Assuming no two lines are parallel, rather than no two lines are not parallel.
Let's label the lines a, b, c, etc. Let's label each intersection as the product of the labels of the intersecting lines. We can then write the intersections as products, then sum them.
2 lines a and b intersect at ab. One intersection (1).
A third line c intersects each of a and b: ac, bc. 3 intersections ab, ac, bc (1+2).
A fourth line d intersects each of the others: ad, bd, cd. 6 intersections ad, bd, cd, ac, bc, ab (1+2+3).
A fifth line e intersects each of the others: ae, be, ce, de. 10 intersections:
ae, be, ce, de, ad, bd, cd, ac, bc, ab (1+2+3+4).
So we have the series: 1, 3, 6, 10, 15, ... generated by an increasing number of lines: 2, 3, 4, 5, 6, ...

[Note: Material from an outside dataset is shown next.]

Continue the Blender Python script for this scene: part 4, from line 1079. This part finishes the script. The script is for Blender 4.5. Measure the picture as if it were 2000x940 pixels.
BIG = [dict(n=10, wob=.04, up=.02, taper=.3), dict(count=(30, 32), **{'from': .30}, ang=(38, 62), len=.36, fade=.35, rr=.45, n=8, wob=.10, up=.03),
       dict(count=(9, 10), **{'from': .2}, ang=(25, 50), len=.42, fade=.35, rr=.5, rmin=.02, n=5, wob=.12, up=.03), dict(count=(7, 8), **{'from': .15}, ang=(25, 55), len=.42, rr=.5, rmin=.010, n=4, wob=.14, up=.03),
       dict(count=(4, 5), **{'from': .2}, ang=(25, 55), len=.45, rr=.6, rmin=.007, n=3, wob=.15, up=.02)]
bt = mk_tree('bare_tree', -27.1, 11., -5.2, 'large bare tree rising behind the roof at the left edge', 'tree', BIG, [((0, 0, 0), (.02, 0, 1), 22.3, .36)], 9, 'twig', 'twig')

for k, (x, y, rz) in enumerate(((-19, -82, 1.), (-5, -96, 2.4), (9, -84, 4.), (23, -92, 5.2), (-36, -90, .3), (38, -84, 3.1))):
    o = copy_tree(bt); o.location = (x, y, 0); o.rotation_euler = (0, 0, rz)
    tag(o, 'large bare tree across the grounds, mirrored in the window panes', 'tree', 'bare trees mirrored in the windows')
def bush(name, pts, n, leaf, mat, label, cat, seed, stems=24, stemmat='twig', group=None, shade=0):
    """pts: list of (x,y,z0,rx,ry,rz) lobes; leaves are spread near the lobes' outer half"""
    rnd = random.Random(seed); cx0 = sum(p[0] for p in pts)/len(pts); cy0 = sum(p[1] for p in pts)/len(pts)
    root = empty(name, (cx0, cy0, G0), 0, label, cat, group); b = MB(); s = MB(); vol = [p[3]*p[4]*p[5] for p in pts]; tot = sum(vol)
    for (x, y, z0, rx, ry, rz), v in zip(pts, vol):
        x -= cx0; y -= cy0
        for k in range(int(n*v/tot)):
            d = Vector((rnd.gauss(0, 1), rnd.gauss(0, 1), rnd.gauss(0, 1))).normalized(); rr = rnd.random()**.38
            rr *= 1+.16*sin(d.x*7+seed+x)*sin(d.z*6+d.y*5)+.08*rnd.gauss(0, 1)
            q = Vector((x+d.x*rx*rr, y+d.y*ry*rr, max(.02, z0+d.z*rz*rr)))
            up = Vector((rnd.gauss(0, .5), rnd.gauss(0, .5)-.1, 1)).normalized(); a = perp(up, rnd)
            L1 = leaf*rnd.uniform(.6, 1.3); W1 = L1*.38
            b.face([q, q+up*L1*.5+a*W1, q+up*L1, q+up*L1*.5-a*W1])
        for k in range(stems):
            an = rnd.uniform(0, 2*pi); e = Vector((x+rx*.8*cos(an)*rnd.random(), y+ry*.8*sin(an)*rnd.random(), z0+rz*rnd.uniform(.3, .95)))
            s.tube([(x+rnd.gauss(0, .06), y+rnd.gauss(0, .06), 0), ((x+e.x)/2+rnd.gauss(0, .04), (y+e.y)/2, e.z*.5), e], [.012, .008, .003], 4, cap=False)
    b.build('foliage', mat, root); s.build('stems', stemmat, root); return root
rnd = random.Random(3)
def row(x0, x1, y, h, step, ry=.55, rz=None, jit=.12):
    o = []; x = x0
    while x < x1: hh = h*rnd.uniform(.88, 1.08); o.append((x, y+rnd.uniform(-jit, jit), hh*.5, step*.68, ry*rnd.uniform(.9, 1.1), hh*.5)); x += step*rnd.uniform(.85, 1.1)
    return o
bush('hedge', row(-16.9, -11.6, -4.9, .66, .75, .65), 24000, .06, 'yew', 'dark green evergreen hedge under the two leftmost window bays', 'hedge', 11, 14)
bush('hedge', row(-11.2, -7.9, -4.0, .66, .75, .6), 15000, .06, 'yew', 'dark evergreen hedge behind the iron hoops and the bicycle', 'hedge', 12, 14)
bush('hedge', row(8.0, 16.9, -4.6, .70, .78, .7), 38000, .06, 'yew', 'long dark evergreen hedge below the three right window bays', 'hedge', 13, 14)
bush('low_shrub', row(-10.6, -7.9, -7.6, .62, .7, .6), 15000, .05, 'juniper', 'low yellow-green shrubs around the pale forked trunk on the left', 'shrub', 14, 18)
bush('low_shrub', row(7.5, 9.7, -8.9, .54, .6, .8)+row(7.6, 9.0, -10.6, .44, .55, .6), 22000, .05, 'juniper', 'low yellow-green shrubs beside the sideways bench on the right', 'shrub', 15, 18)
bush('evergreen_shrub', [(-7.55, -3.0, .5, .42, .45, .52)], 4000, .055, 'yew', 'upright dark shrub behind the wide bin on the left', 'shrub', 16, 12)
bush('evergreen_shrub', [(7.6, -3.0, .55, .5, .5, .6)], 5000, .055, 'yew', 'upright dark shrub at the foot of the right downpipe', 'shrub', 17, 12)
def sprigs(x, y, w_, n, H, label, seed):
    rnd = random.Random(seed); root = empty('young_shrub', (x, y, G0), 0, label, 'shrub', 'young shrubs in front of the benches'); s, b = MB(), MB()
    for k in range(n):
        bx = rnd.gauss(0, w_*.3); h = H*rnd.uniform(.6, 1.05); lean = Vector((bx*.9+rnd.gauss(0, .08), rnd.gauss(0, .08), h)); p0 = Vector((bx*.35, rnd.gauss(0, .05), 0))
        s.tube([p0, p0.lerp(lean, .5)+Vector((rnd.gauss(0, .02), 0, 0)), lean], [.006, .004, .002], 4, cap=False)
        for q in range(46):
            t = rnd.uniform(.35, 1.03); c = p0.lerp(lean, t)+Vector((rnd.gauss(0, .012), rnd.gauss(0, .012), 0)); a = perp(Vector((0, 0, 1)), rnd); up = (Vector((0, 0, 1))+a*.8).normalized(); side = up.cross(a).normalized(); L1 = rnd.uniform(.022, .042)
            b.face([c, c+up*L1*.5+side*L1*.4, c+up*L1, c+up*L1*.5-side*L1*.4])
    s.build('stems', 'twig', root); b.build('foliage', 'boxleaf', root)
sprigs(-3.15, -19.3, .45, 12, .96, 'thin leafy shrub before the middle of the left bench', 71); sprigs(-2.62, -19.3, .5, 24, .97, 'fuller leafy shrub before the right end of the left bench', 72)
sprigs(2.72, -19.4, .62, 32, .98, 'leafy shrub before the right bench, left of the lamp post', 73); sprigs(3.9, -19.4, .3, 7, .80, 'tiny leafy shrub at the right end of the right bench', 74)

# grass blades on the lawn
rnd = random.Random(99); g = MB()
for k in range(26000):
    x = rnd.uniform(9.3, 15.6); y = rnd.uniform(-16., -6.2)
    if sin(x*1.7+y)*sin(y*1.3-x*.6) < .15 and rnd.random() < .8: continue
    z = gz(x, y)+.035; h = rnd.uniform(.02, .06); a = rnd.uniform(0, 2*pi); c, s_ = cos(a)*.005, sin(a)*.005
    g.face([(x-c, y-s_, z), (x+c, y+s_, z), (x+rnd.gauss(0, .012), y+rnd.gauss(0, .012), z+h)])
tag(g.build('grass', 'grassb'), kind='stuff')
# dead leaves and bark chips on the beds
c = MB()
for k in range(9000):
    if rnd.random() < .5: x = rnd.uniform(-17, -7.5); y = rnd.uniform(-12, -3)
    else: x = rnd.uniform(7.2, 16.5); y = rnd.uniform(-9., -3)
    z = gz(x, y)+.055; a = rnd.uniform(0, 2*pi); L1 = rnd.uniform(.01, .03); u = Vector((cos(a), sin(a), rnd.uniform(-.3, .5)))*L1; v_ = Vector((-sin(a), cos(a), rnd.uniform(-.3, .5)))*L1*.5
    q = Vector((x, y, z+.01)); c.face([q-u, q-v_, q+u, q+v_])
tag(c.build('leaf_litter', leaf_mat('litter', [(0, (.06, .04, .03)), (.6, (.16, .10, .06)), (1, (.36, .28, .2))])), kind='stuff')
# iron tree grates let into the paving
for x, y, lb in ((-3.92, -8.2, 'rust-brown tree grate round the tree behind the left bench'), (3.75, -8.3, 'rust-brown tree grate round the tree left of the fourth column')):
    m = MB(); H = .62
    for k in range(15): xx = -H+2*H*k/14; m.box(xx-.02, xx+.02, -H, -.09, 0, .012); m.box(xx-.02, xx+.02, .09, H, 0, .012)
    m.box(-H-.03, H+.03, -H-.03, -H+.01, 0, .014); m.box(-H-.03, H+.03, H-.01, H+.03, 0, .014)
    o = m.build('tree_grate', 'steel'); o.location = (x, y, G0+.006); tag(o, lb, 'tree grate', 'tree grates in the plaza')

So we can write ordered pairs (2,1), (3,3), (4,6), (5,10), (6,15), ... where the first number is the number of lines (L) and the second the number of intersections (I). We can symbolise the pair as (L,I).

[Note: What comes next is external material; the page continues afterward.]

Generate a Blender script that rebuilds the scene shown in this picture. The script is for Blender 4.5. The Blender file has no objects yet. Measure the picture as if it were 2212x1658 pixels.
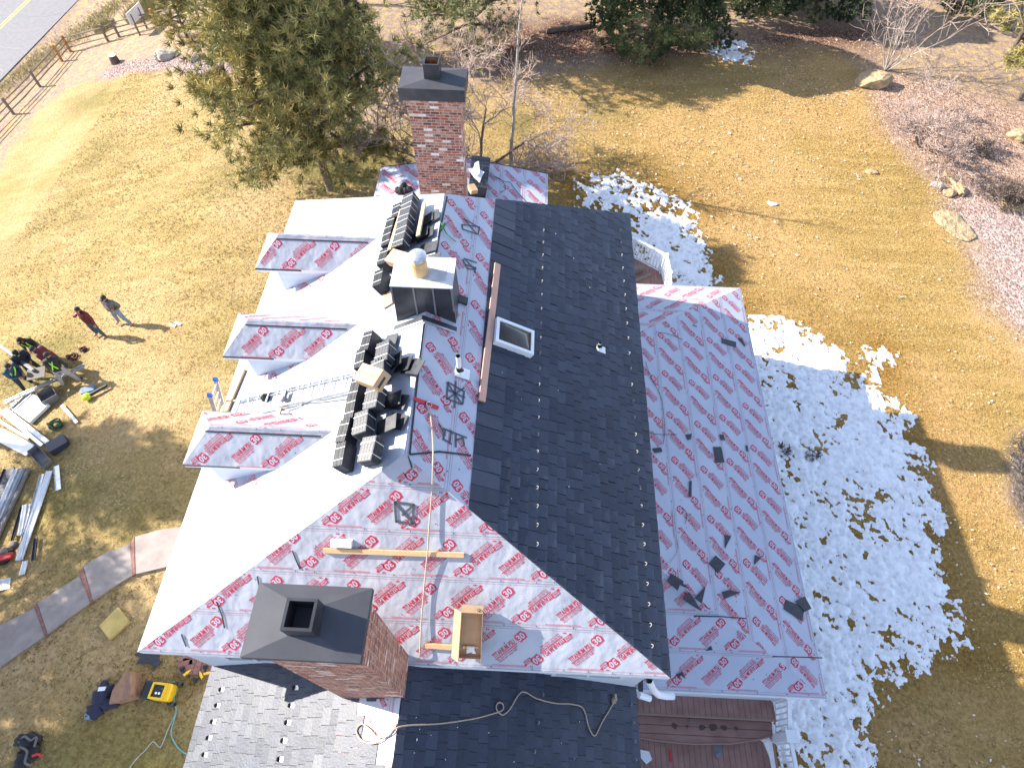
import bpy, bmesh, math, random
import numpy as np
from mathutils import Vector, Matrix
from math import sin, cos, tan, pi, radians, atan2, hypot, sqrt
random.seed(11); rng = np.random.default_rng(5)
sc = bpy.context.scene
C = sc.collection
# ------------------------------------------------------------------ camera, sky, sun, exposure
H0 = 18.2                                   # camera height above the house's ground (m)
PXW, PXH, FPX = 2212., 1658.2, 1322.96      # the photograph's pixel frame and focal length in it
PITCH, ROLL, YAW = 0.99429, 0.021839, -0.025272
_fw = np.array([sin(YAW)*cos(PITCH), cos(YAW)*cos(PITCH), -sin(PITCH)])
_r0 = np.array([cos(YAW), -sin(YAW), 0.]); _u0 = np.cross(_r0, _fw)
_rt = cos(ROLL)*_r0 + sin(ROLL)*_u0; _up = -sin(ROLL)*_r0 + cos(ROLL)*_u0
cam = bpy.data.objects.new('camera', bpy.data.cameras.new('camera')); C.objects.link(cam)
cam.matrix_world = Matrix(((_rt[0], _up[0], -_fw[0], 0), (_rt[1], _up[1], -_fw[1], 0), (_rt[2], _up[2], -_fw[2], H0), (0, 0, 0, 1)))
cam.data.sensor_fit = 'HORIZONTAL'; cam.data.sensor_width = 36; cam.data.lens = 36*FPX/PXW
cam.data.clip_end = 3000; cam.data.clip_start = .1
sc.camera = cam
SUN_EL, SUN_AZ = radians(29.0), radians(13)          # light comes from -x, a little from +y
w = bpy.data.worlds.new("World"); sc.world = w; w.use_nodes = True
nt = w.node_tree; bg = nt.nodes['Background']; sky = nt.nodes.new('ShaderNodeTexSky')
sky.sky_type = 'NISHITA'; sky.sun_disc = False; sky.sun_elevation = SUN_EL
_sd = Vector((-cos(SUN_EL)*cos(SUN_AZ), cos(SUN_EL)*sin(SUN_AZ), sin(SUN_EL)))   # towards the sun
sky.sun_rotation = atan2(_sd.x, _sd.y); sky.altitude = 2000; sky.dust_density = .6
sky.dust_density = 2.2; sky.air_density = .9
hs = nt.nodes.new('ShaderNodeHueSaturation'); hs.inputs['Saturation'].default_value = .8; nt.links.new(sky.outputs[0], hs.inputs['Color'])
nt.links.new(hs.outputs[0], bg.inputs[0]); bg.inputs[1].default_value = .15
sun = bpy.data.objects.new('sun', bpy.data.lights.new('sun', 'SUN')); C.objects.link(sun)
sun.data.energy = 4.4; sun.data.angle = radians(.5); sun.data.color = (1, .93, .82)
sun.rotation_euler = (-_sd).to_track_quat('-Z', 'Y').to_euler(); sun.location = (-30, 10, 40)
sc.view_settings.view_transform = 'Standard'; sc.view_settings.look = 'None'
sc.view_settings.exposure = 1.70; sc.view_settings.gamma = 1

# ------------------------------------------------------------------ helpers
def ray(px, py):
    a = (px-PXW/2)/FPX; b = -(py-PXH/2)/FPX
    return _rt*a + _up*b + _fw
def terr(x, y):
    x = np.asarray(x, float); sp = lambda v: np.logaddexp(0, v*.9)/.9
    return -.27*(sp(-12.5-x)-sp(-34-x))
def gp(px, py, h=0.):
    """where the sight line of a pixel of the photograph meets the ground (plus h)"""
    d = ray(px, py); z = h
    for _ in range(45):
        s = (z-H0)/d[2]; x, y = d[0]*s, d[1]*s
        z = .4*z + .6*(float(terr(x, y))+h)
    return Vector((x, y, z))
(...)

If we take L-1, and let n=L-1 we have the series sum 1+2+3+4+...+n which can be rewritten:
(1+n)+(2+n-1)+(3+n-2)+(4+n-3)+... For example: n=6:
1+2+3+4+5+6=(1+6)+(2+5)+(3+4)=7+7+7=(7)(½×6)=21.
For general n then the sum is (n+1)(n/2).
Therefore I=(n+1)(n/2)=(L-1+1)(L-1)/2=½L(L-1). Note that when L=1 there are no intersections. You can check out this formula against the calculations of the ordered pairs already considered.
When L=35, I=½(35)(34)=595 intersections.